Saturday, May 14, 2005

John 7:37-39 (for Pentecost Sunday 2005) 

What is "living water"? To us, the phrase is just a euphemism. To persons in Biblical times, living water meant running water - as opposed to stagnant, standing water. In nature, it's pretty obvious that you would prefer to drink fresh running water instead of standing water.

Movement vs. stagnation. That's what the Gospel is all about. The usual Scripture text for Pentecost is Acts 2:1-21. A piece of great advice I heard from a friend about reading that passage is "watch the walls." What he meant by that is that Jesus appears to a group huddled in a room - then suddenly there is a crowd! What happened to the walls? The Spirit calls us to leave our walled existences and get out among the people. Being people of Pentecost - "pentecostal", if you will - means being willing to build bridges to others across every wall that humanity has been able to erect.

Too many churches are content to open their doors, but unwilling to leave their walls.

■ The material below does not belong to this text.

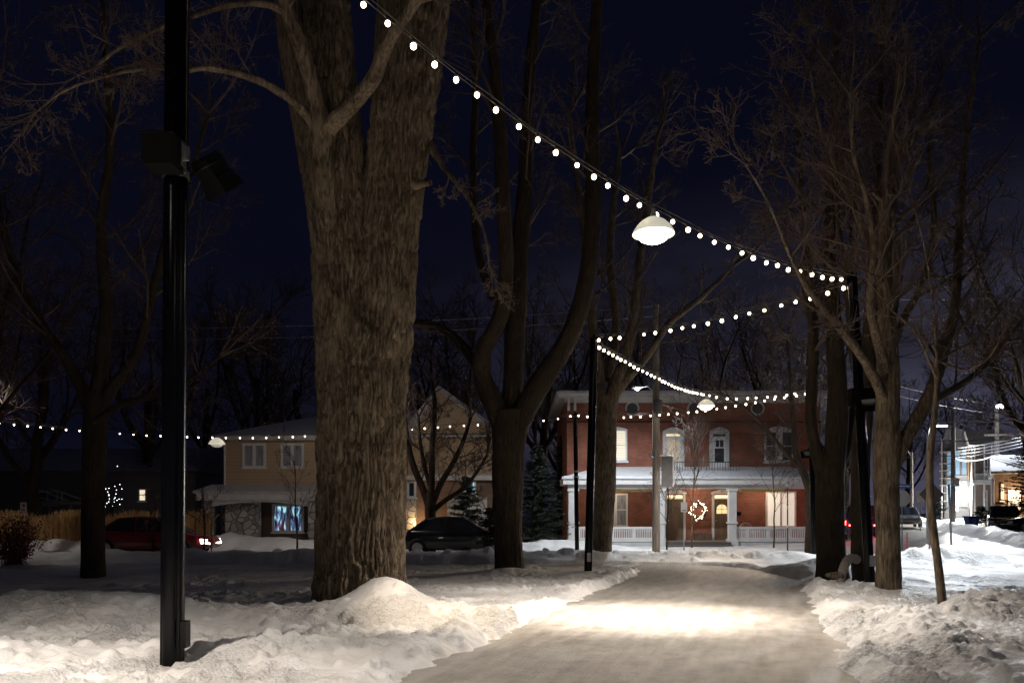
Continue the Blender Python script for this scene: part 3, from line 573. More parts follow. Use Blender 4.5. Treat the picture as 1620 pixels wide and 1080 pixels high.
# young trees and saplings near the street
def sapling(px, Y, h, lab, seed, bark=BARKD, tip=.006, stakes=0, nb=10):
    x = (px-HX)/F*Y; z = gz(x, Y); rng = random.Random(seed); t = thing('young_tree', (x, Y, z-.05), lab, 'tree')
    mb = MB(); pts = [Vector((x, Y, z-.05))]
    for i in range(8): pts.append(pts[-1]+Vector((rng.gauss(0, .03), rng.gauss(0, .03), h/8)))
    mb.tube(pts, [.042-.028*i/8 for i in range(9)], 7); mb.build('trunk', bark, t)
    cb = MB()
    for i in range(nb):
        f = rng.uniform(.3, 1)*8; a = min(int(f), 7); p = pts[a].lerp(pts[a+1], f-a); an = rng.uniform(0, 6.28)
        grow(cb, rng, p, (math.cos(an)*.6, math.sin(an)*.6, 1), h*rng.uniform(.22, .4), .014, 1, 3, .05, .2, tip, (5, 5, 4, 0))
    cb.build('crown', TWIG, t)
    if stakes:
        for q in range(stakes): 
            s = MB(); s.tube([(x+.28*(q*2-1)+.0, Y+.1, z-.1), (x+.28*(q*2-1), Y+.1, z+1.35)], .025, 6); s.build('stake', mat('wood_stake', (.14, .10, .07), .8), t)
    return t
sapling(468, 29.2, 3.6, 'staked thin sapling before the stone house windows', 1)
sapling(320, 27.6, 2.9, 'thin sapling held by two short stakes, left of the stone house', 2, stakes=2)
sapling(241, 28.6, 2.2, 'smallest leafless sapling just left of the tall black post', 3)
sapling(1055, 34.6, 3.7, 'thin sapling before the brick house, left of the paired doors', 4, nb=14)
sapling(1095, 33, 5.4, 'young tree with pale lit crown before the lit wreath', 5, bark=BARK, nb=24)
sapling(1224, 35.2, 5.2, 'vase shaped young tree before the bright curtained porch window', 6, bark=BARK, nb=22)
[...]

But the willingness to move beyond our own life experience and connect with others in their lives helps us try to understand what their lives are like. Theologian Frederick Buechner says that the capacity to live in someone else’s skin is the definition of compassion. And he went on to say that compassion also means understanding that there cannot truly be joy and peace for me until there is joy and peace for you

True compassion isn't about letting people inside our walls; the compassion we need to show is the compassion of God - the God who came to earth as Jesus Christ, and the God who moves among us in the person of the Holy Spirit.

Do you want to be standing water or living water?

Friday, May 06, 2005

John 17:1-11 (for Sunday, May 8, 2005) 

Mother's Day: Being One Family

I've always been opposed to patriarchal language for God, not just because of the sexist implications, but because of my own sexism: I see God as a nurturer, and I associate nurturing with mothers, not fathers. So it's my own gender-stereotyping that sees predominantly feminine qualities in God.

In this passage we see Jesus pray for his disciples, and quite frankly, I hear the voice of a mother praying for her children more than the voice of a father or a friend. And what does Jesus pray for? That God will protect the disciples. And "that they may be one."

"That they may be one." That is every parent's prayer for his/her children, right? Ever see children fight over an estate? What could be more dishonoring to a parent? Can you imagine the pain a parent would feel seeing her/his children fight over what had been left to the children in the hope of making their lives better?

I think any parent would say: if you want to hurt a parent, hurt the children. And parents would probably rather have a child do something mean to them than see their children fight with each other. Now extrapolate that to this world, with God as our parent, and we as God's children. What do you think war does to God? Do you think God sees anything as being worth fighting a war over?